How do you deal with a failed launch? 🥺

Hi everyone!
I've been building an alternative social-network based on RSS and the syndicated web.
Even though I know that the numbers of RSS/Atom fans are not that great, I was hoping to find a bit more excitement with my first attempts to promote and get users to try. (by the way, its all free).

But it has been very demoralizing to find so little interest.

One side of my mind tells me "let it go, stop wasting more time in this and move on". But other side tells me to keep going a bit more, give it more time.

There are no significant monthly expenses (servers costs of course), so I can keep going for a while but honestly not sure if I should.

I know this will vary a lot from person to person and depending on the project/audience/purpose, but still... any advice/tips on how to proceed?

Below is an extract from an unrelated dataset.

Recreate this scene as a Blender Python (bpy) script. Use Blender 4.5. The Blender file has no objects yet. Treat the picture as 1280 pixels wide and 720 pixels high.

How to decide?

thanks in advance
(btw my project is at https://www.kalaksi.com if you want to check it out)

  1. 3

    You haven't failed yet.

    What you have:

    • a super interesting technical solution to the problem of proprietary social network, a return to the open web if I could say
    • landing page is geared towards early adopters, as it's mostly a very technical explanation of how it works with no marketing fluff

    Your market:

    • the people who care about the open web: namely devs who are at least 30y.o and with some experience

    Where you launched it:

    • Product Hunt is a place where mostly young startup founders and marketers hang out. They are not that technical, although they are some devs there too.
    • Hacker news, which is geared towards dev and your target audience

    Failing on product hunt was expected, as it's not the audience for your product. And to me, getting 17 points on hacker news for something so young isn't bad at all. You got some very enthusiastic comments there too.

    It doesn't seem like it warrants giving up at that stage.

    A couple of thoughts, do with them what you wish:

    • the value of a social network is in the network, maybe try reaching out for devs who have been vocal about wanting a more open solution on twitter and see if you can get them on board, they would then drive some of their audience to your site
    • don't waste time on product hunt at this stage, stay focused on places where your audience hangs out (dev.to, stack exchange, GitHub, hacker news...) and try to prioritize stuff that they would find interesting
    • since existing social network are ubiquitous, a way to import / sync with them might be a good idea. That way someone could maintain both feeds at once without losing all their audience (but I'm not 100% sure it's a good idea as I don't understand your product fully)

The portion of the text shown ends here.